To do better, you need to have a future with a continuation you can set (and remove ideally). Then you just ask the futures to notify you when done, then wait. This requires modifying or writing your own future.

So my implementation relies on future::then(), and the gist of it is:

template<class... Futures> struct when_any_shared_state { promise<tuple<Futures...>> m_promise; tuple<Futures...> m_tuple; std::atomic<bool> m_done; std::atomic<bool> m_count_to_two; when_any_shared_state(promise<tuple<Futures...>> p) : m_promise(std::move(p)), m_done(false), m_count_to_two(false) {} }; template<class... Futures> auto when_any(Futures... futures) -> future<tuple<Futures...>> { using shared_state = detail::when_any_shared_state<Futures...>; using R = tuple<Futures...>; promise<R> p; future<R> result = p.get_future(); auto sptr = make_shared<shared_state>(std::move(p)); auto satisfy_combined_promise = [sptr](auto f) { if (sptr->m_done.exchange(true) == false) { if (sptr->m_count_to_two.exchange(true)) { sptr->m_promise.set_value(std::move(sptr->m_tuple)); } } return f.get(); }; sptr->m_tuple = tuple<Futures...>(futures.then(satisfy_combined_promise)...); if (sptr->m_count_to_two.exchange(true)) { sptr->m_promise.set_value(std::move(sptr->m_tuple)); } return result; } 

You attach a continuation to each incoming future (using then).

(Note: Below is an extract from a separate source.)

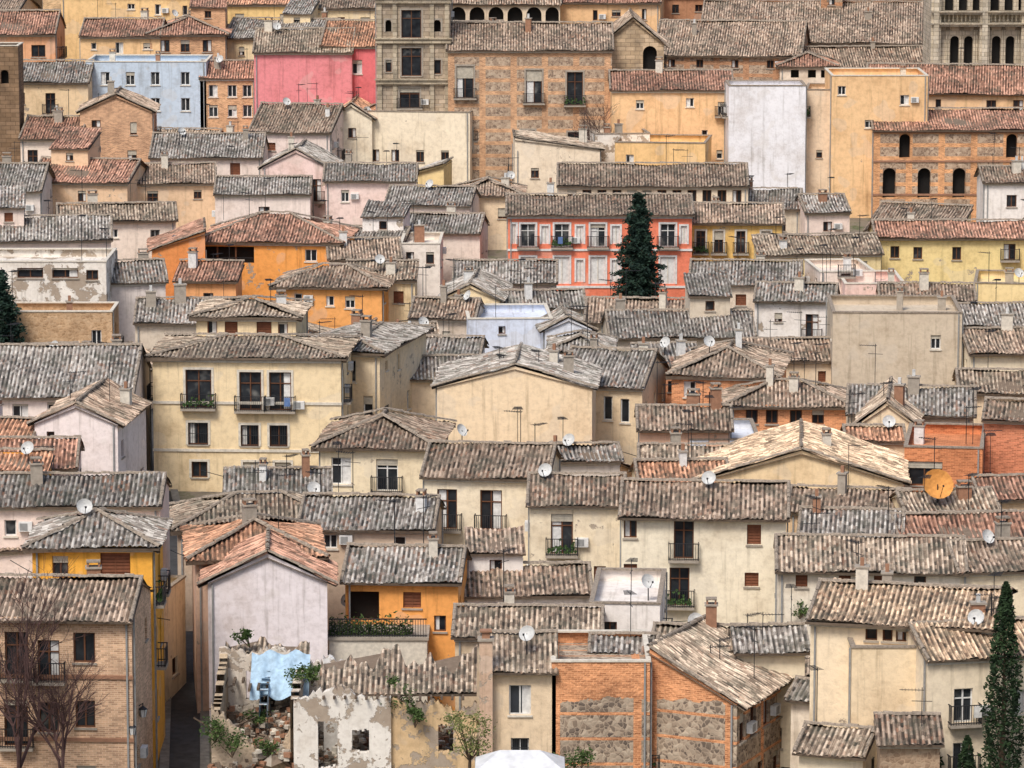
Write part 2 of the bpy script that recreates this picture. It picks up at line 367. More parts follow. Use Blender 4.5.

This continuation holds a shared_ptr to a shared state. The shared state holds a count-to-one (m_done) and a count-to-two (m_count_to_two). Each continuation that executes will increment the count-to-one; if it's the winner, it will also increment the count-to-two. The main thread will also increment the count-to-two after it finishes setting up all this stuff. As soon as the count-to-two has reached 2 (indicating that the main thread finished setting up and at least one continuation has executed), we'll call set_value on the promise corresponding to when_any's return future. Ta-da!

1 Comment

Sometimes the answer to a C++ question is just "ask Arthur" :) Nice solution.